━━ DATASET SECTION

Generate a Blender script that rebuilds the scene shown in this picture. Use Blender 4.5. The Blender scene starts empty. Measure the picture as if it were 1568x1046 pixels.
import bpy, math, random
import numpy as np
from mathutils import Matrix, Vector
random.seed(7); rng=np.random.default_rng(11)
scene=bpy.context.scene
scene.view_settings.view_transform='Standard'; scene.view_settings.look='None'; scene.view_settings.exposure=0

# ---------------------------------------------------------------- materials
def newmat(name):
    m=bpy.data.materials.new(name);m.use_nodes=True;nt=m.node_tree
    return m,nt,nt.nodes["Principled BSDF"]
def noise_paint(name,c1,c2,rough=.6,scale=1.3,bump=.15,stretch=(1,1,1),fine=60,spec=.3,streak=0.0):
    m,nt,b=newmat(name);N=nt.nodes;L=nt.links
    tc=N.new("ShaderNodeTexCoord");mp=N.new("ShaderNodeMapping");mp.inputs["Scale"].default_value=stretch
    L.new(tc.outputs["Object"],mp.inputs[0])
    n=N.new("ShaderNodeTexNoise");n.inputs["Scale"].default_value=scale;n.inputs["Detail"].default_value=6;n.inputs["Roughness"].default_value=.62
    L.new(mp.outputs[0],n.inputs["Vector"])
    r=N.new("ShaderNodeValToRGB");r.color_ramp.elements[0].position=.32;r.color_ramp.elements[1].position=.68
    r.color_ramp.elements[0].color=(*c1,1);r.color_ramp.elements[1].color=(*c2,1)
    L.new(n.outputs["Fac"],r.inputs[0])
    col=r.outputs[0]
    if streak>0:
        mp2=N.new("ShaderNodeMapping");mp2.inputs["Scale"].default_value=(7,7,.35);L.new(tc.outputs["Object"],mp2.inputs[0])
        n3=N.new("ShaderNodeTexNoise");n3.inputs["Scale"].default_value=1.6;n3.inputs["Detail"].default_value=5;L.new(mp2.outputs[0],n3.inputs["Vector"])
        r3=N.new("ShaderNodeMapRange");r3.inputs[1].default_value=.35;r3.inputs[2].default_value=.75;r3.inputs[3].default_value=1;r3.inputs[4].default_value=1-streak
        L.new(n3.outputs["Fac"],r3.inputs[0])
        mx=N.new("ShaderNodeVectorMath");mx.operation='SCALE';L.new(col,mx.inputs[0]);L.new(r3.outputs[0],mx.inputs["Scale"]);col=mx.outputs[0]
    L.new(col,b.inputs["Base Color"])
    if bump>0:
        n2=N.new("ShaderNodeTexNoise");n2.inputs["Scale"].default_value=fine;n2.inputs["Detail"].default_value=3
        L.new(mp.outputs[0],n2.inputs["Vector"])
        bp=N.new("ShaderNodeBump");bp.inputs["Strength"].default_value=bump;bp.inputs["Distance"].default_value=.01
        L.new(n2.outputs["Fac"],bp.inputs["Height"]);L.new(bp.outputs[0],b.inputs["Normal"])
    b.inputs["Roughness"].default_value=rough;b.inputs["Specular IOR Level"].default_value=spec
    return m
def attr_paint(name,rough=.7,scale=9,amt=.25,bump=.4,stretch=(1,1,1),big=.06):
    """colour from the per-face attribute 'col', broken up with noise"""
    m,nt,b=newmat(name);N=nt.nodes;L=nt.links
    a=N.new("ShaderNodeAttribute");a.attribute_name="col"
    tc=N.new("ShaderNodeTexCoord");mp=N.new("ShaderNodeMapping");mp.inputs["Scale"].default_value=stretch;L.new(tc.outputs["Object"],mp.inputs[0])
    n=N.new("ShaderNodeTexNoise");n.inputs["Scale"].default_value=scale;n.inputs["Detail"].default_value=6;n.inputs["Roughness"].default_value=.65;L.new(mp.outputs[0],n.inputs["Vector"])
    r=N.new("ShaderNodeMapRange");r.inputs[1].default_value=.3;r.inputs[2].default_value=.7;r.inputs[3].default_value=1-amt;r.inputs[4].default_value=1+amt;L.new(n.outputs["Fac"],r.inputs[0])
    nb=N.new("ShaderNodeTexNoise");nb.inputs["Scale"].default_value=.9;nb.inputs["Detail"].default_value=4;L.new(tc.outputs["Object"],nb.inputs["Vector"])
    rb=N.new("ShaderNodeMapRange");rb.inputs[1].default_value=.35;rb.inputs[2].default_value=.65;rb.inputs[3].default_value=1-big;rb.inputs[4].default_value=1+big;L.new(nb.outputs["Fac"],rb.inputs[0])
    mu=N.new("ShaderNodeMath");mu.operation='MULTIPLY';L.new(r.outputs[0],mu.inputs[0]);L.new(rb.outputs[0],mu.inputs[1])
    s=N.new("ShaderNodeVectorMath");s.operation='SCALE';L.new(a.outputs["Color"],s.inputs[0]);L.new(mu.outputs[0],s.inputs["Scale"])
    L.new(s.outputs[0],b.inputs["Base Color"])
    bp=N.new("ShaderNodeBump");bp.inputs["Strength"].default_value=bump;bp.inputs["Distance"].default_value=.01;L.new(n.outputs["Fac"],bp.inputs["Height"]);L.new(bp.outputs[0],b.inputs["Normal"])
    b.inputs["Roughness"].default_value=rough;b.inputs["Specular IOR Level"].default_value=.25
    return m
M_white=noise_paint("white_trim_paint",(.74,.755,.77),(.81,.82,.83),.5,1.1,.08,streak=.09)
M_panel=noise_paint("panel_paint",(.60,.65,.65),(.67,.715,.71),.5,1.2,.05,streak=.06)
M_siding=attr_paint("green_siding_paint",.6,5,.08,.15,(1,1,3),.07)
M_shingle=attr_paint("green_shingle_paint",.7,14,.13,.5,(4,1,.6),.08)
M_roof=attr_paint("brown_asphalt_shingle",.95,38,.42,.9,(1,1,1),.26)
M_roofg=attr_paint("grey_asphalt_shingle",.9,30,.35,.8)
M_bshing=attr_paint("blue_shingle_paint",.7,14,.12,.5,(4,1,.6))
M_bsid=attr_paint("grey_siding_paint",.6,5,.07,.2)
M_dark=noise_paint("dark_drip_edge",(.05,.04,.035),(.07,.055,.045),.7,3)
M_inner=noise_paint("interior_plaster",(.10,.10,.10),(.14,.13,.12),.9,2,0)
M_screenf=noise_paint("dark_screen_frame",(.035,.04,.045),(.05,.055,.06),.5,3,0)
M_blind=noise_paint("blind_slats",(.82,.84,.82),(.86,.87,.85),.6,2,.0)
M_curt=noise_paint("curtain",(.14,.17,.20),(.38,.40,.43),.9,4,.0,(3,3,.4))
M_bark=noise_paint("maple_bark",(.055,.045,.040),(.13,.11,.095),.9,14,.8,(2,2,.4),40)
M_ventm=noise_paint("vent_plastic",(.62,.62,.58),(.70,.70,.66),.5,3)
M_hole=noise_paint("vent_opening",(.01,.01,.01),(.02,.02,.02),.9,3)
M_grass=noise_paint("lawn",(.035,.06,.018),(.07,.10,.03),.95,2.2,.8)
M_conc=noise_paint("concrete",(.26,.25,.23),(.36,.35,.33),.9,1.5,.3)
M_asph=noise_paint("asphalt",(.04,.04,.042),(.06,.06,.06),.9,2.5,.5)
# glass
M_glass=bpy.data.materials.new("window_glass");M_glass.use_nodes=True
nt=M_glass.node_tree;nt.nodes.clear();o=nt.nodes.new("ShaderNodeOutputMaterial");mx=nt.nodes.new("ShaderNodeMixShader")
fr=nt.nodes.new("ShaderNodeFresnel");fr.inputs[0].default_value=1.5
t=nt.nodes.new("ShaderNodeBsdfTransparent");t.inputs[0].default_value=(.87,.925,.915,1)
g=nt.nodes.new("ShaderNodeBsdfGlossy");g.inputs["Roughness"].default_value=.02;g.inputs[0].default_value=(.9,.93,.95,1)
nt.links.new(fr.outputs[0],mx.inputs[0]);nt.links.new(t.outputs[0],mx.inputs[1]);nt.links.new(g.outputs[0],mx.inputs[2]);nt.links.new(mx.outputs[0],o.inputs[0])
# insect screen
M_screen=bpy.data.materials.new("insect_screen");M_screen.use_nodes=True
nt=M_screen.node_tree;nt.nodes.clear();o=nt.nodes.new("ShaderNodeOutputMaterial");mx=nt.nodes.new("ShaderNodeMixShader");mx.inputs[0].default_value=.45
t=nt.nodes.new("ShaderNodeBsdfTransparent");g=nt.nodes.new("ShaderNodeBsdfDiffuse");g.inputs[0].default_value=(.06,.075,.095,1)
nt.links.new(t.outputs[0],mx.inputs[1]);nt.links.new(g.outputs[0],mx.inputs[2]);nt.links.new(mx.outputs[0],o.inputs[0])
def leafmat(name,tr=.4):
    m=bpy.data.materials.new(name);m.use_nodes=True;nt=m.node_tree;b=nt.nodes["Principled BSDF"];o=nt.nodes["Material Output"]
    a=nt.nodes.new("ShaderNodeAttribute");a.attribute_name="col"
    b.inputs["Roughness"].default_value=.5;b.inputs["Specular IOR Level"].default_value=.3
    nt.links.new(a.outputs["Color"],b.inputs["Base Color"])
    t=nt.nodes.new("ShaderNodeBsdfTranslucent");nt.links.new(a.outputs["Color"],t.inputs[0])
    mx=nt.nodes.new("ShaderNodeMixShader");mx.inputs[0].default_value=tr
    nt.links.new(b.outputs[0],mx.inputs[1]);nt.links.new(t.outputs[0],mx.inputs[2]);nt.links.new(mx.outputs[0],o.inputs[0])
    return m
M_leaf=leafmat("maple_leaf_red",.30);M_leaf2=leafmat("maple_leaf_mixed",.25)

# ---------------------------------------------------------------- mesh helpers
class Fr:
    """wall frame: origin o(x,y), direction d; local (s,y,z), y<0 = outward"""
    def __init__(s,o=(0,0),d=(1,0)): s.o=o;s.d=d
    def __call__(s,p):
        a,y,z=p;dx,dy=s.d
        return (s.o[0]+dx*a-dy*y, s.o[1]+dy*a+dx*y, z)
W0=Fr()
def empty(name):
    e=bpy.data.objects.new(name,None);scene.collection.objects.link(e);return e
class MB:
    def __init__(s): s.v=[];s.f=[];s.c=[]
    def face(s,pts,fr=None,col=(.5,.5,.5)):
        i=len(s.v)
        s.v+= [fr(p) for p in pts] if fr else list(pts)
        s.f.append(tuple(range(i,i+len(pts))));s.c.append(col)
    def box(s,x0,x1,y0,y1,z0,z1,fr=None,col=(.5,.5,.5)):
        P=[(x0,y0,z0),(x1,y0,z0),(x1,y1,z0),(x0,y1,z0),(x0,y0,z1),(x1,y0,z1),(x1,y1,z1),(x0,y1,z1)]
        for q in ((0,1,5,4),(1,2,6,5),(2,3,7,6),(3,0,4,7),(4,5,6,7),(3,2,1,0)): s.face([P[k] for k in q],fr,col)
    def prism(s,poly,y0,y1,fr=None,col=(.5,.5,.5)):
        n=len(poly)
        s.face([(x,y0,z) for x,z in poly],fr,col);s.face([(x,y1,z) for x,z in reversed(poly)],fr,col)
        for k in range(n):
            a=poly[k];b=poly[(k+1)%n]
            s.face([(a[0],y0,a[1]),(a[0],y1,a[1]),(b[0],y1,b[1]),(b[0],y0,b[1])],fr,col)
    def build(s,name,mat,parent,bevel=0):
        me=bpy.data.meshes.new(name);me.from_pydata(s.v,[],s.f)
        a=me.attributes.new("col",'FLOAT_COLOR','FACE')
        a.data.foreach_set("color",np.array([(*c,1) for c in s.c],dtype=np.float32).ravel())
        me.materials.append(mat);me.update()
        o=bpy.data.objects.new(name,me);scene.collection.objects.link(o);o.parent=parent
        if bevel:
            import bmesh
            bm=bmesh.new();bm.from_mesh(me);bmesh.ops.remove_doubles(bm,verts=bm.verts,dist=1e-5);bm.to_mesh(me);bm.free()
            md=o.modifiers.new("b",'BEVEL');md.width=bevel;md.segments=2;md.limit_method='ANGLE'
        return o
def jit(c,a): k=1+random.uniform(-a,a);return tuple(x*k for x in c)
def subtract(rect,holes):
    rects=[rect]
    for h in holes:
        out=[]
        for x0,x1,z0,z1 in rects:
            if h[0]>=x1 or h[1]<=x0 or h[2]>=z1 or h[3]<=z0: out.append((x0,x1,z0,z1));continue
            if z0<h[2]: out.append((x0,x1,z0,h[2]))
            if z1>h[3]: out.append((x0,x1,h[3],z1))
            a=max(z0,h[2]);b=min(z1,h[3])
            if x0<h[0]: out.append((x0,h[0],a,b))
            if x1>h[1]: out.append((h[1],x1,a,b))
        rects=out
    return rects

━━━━

EXERCISE OBJECTIVE = Pick out the lines that include the word "empty" and write them out.

TASK RESPONSE =
Generate a Blender script that rebuilds the scene shown in this picture. Use Blender 4.5. The Blender scene starts empty. Measure the picture as if it were 1568x1046 pixels.
def empty(name):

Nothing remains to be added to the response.